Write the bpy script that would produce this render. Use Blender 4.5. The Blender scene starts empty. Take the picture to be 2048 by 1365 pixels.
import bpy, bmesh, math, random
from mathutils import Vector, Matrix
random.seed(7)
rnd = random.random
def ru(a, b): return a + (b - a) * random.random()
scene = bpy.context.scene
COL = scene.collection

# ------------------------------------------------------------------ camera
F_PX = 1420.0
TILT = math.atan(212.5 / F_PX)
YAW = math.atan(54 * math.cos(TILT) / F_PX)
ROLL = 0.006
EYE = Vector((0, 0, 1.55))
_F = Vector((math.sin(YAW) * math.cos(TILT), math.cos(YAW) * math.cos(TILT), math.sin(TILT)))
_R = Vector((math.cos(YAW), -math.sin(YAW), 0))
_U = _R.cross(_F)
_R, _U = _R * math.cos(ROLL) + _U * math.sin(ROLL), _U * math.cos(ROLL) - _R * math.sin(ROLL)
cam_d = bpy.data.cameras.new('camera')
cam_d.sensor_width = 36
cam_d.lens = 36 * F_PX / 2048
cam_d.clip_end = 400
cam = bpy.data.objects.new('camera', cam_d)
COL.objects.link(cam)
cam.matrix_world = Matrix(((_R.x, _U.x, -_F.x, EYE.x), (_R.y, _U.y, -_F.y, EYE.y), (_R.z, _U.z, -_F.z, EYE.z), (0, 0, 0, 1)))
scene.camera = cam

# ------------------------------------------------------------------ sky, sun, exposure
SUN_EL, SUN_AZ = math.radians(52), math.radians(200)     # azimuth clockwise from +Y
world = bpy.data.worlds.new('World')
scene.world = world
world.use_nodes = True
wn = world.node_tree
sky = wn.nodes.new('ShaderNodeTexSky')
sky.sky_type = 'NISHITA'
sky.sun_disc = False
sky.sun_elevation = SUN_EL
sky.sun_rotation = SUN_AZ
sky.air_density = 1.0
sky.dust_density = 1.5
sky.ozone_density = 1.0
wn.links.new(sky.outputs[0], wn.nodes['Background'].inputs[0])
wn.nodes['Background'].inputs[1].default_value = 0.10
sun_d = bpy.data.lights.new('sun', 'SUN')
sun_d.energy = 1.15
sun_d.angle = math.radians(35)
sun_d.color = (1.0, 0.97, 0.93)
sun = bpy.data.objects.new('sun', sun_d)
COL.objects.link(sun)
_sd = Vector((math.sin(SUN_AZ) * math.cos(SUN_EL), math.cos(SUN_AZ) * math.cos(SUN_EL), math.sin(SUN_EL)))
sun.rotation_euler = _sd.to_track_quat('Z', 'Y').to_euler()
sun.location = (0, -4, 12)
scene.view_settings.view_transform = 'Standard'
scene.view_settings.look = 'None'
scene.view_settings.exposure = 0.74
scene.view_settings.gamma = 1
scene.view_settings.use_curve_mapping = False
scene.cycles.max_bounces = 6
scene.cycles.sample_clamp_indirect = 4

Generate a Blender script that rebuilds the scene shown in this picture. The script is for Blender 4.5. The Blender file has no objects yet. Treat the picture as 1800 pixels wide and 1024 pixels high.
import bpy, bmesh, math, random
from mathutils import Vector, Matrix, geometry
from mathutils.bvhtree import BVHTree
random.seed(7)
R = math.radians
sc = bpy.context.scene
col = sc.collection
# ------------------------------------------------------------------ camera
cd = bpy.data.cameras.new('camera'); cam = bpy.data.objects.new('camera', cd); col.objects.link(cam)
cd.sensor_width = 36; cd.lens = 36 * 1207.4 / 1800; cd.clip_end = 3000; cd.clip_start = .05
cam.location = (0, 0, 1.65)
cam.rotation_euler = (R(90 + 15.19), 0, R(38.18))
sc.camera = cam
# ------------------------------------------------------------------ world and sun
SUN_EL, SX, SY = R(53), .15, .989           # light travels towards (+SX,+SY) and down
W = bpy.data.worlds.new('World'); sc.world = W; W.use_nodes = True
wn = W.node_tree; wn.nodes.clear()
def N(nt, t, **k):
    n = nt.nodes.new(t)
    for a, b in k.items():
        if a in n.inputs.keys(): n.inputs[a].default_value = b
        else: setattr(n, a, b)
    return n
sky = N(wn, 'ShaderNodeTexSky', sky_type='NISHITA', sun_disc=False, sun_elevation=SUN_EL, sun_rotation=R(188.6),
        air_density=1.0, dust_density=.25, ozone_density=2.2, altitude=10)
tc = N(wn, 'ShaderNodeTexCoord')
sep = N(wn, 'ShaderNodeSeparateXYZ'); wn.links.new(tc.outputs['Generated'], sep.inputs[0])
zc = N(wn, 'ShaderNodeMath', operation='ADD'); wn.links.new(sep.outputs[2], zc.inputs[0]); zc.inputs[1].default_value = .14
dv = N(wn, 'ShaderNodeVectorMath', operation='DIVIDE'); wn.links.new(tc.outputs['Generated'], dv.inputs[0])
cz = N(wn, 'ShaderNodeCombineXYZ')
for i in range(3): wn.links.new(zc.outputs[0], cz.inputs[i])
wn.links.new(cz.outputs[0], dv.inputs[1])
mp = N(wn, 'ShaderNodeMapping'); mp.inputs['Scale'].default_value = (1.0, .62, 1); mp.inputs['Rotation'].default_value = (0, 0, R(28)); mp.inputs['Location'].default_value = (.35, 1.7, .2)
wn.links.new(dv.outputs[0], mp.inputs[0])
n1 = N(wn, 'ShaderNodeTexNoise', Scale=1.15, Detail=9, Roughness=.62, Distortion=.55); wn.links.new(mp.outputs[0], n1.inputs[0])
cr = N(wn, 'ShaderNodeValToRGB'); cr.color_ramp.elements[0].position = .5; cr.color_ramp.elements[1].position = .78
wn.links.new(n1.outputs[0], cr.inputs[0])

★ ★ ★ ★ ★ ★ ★

=== DIRECTIONS ===
Reproduce verbatim the range of lines that opens the records and closes with the line containing "scene.camera = cam". Omit everything after it.

=== SOLUTION TO THIS PROBLEM ===
Write the bpy script that would produce this render. Use Blender 4.5. The Blender scene starts empty. Take the picture to be 2048 by 1365 pixels.
import bpy, bmesh, math, random
from mathutils import Vector, Matrix
random.seed(7)
rnd = random.random
def ru(a, b): return a + (b - a) * random.random()
scene = bpy.context.scene
COL = scene.collection

# ------------------------------------------------------------------ camera
F_PX = 1420.0
TILT = math.atan(212.5 / F_PX)
YAW = math.atan(54 * math.cos(TILT) / F_PX)
ROLL = 0.006
EYE = Vector((0, 0, 1.55))
_F = Vector((math.sin(YAW) * math.cos(TILT), math.cos(YAW) * math.cos(TILT), math.sin(TILT)))
_R = Vector((math.cos(YAW), -math.sin(YAW), 0))
_U = _R.cross(_F)
_R, _U = _R * math.cos(ROLL) + _U * math.sin(ROLL), _U * math.cos(ROLL) - _R * math.sin(ROLL)
cam_d = bpy.data.cameras.new('camera')
cam_d.sensor_width = 36
cam_d.lens = 36 * F_PX / 2048
cam_d.clip_end = 400
cam = bpy.data.objects.new('camera', cam_d)
COL.objects.link(cam)
cam.matrix_world = Matrix(((_R.x, _U.x, -_F.x, EYE.x), (_R.y, _U.y, -_F.y, EYE.y), (_R.z, _U.z, -_F.z, EYE.z), (0, 0, 0, 1)))
scene.camera = cam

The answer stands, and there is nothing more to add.